◆ Stored rows ◆
## START
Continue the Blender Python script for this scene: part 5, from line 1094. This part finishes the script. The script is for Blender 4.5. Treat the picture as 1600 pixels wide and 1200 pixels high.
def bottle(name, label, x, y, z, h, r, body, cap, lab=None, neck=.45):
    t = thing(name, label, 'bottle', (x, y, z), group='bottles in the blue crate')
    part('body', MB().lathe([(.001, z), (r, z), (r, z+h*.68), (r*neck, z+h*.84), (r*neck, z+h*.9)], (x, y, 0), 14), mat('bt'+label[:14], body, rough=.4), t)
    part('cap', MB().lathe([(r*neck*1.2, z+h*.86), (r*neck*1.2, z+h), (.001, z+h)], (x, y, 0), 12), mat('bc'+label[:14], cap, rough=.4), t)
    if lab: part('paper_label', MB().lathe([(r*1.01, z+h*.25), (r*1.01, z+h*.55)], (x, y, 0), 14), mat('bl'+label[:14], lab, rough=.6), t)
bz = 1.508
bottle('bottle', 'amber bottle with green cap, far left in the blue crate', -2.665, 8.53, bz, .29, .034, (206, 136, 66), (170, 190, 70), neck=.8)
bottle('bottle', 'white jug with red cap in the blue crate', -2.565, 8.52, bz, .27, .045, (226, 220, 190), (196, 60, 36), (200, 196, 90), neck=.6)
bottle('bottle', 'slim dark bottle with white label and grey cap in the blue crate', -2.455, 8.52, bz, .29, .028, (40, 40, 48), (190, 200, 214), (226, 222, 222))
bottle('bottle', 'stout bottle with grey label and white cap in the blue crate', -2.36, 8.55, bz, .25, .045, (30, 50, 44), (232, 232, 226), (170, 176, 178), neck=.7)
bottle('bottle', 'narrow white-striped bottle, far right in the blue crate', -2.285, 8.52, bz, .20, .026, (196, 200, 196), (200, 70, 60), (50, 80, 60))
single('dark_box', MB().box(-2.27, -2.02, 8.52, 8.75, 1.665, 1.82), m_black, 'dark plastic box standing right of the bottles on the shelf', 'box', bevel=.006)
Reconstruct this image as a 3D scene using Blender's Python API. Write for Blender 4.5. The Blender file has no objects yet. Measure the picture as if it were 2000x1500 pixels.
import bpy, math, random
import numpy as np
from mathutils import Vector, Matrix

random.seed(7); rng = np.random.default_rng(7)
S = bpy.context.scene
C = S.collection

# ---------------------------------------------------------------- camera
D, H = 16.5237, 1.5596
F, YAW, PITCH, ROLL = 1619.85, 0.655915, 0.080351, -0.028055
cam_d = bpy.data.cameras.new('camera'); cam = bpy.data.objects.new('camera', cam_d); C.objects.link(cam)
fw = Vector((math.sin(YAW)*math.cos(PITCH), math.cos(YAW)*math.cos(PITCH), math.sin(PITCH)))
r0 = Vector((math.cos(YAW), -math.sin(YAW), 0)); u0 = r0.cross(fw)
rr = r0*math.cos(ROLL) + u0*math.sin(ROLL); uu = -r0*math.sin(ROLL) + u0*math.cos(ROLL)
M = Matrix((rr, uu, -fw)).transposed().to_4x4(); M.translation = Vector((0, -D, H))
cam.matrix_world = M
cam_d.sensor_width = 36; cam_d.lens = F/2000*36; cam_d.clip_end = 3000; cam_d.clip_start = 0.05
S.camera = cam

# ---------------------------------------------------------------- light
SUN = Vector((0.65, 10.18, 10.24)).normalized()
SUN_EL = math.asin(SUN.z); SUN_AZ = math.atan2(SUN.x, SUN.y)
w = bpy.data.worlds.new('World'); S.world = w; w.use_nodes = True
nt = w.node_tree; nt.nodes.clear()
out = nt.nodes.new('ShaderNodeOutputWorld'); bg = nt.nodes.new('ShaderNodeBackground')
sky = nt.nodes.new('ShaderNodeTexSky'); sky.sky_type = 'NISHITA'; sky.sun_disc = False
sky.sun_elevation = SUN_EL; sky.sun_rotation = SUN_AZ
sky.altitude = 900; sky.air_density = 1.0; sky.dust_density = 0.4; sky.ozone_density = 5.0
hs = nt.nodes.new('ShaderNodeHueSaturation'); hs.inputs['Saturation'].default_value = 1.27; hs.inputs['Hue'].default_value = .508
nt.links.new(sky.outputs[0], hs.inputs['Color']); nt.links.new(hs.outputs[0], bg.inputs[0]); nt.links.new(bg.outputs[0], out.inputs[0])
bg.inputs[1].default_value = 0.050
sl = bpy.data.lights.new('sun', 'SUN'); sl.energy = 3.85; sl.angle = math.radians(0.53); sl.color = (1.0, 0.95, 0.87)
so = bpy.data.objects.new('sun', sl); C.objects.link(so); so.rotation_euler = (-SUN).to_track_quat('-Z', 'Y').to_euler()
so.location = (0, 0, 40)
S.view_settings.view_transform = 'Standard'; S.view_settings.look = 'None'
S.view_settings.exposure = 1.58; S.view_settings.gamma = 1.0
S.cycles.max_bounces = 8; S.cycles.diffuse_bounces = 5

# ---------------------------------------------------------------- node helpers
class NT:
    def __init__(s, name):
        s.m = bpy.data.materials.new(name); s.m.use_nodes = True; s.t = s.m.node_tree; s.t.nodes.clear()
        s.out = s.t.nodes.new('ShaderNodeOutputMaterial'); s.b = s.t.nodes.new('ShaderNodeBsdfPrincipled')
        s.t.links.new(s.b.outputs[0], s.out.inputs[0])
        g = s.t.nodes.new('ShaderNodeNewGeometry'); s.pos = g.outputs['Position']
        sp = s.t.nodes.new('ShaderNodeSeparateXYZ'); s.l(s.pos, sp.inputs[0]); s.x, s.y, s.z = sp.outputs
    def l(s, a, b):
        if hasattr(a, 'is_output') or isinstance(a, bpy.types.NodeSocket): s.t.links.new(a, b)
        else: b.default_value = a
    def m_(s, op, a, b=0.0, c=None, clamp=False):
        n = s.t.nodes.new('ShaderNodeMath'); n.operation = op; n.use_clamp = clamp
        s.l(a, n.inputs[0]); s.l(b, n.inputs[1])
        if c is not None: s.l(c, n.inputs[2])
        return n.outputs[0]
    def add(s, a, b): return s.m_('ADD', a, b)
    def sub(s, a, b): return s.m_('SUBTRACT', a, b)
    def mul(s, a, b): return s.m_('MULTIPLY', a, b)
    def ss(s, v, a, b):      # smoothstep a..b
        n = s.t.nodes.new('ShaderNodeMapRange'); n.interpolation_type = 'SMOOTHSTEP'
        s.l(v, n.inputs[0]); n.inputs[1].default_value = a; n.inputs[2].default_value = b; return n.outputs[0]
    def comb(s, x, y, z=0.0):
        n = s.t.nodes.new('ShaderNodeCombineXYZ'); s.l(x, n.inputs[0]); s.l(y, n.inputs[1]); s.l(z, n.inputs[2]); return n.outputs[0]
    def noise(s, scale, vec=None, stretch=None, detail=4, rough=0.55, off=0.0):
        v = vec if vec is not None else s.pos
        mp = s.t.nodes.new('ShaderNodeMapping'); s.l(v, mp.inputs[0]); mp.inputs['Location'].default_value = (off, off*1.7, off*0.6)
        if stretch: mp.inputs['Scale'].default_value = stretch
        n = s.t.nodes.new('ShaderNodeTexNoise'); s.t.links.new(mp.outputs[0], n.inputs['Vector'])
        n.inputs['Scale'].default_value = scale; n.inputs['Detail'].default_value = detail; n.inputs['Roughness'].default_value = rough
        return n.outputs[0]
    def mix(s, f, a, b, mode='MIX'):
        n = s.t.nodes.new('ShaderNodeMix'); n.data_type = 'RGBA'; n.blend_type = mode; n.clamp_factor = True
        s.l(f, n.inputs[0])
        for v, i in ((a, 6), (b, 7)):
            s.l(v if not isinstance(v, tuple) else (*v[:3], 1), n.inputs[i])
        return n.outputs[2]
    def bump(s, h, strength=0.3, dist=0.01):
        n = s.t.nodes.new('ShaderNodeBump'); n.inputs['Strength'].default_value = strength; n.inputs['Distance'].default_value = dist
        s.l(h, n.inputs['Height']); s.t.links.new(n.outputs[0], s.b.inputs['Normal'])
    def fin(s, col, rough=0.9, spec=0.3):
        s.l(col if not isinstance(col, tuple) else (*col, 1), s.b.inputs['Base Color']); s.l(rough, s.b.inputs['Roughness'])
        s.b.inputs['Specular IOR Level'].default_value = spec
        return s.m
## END
◆ Exercise description ◆
Copy exactly the lines from the top of the entries through the line with "C = S.collection" in it, please, keeping both ends and adding nothing.

◆ Result of this exercise ◆
Continue the Blender Python script for this scene: part 5, from line 1094. This part finishes the script. The script is for Blender 4.5. Treat the picture as 1600 pixels wide and 1200 pixels high.
def bottle(name, label, x, y, z, h, r, body, cap, lab=None, neck=.45):
    t = thing(name, label, 'bottle', (x, y, z), group='bottles in the blue crate')
    part('body', MB().lathe([(.001, z), (r, z), (r, z+h*.68), (r*neck, z+h*.84), (r*neck, z+h*.9)], (x, y, 0), 14), mat('bt'+label[:14], body, rough=.4), t)
    part('cap', MB().lathe([(r*neck*1.2, z+h*.86), (r*neck*1.2, z+h), (.001, z+h)], (x, y, 0), 12), mat('bc'+label[:14], cap, rough=.4), t)
    if lab: part('paper_label', MB().lathe([(r*1.01, z+h*.25), (r*1.01, z+h*.55)], (x, y, 0), 14), mat('bl'+label[:14], lab, rough=.6), t)
bz = 1.508
bottle('bottle', 'amber bottle with green cap, far left in the blue crate', -2.665, 8.53, bz, .29, .034, (206, 136, 66), (170, 190, 70), neck=.8)
bottle('bottle', 'white jug with red cap in the blue crate', -2.565, 8.52, bz, .27, .045, (226, 220, 190), (196, 60, 36), (200, 196, 90), neck=.6)
bottle('bottle', 'slim dark bottle with white label and grey cap in the blue crate', -2.455, 8.52, bz, .29, .028, (40, 40, 48), (190, 200, 214), (226, 222, 222))
bottle('bottle', 'stout bottle with grey label and white cap in the blue crate', -2.36, 8.55, bz, .25, .045, (30, 50, 44), (232, 232, 226), (170, 176, 178), neck=.7)
bottle('bottle', 'narrow white-striped bottle, far right in the blue crate', -2.285, 8.52, bz, .20, .026, (196, 200, 196), (200, 70, 60), (50, 80, 60))
single('dark_box', MB().box(-2.27, -2.02, 8.52, 8.75, 1.665, 1.82), m_black, 'dark plastic box standing right of the bottles on the shelf', 'box', bevel=.006)
Reconstruct this image as a 3D scene using Blender's Python API. Write for Blender 4.5. The Blender file has no objects yet. Measure the picture as if it were 2000x1500 pixels.
import bpy, math, random
import numpy as np
from mathutils import Vector, Matrix

random.seed(7); rng = np.random.default_rng(7)
S = bpy.context.scene
C = S.collection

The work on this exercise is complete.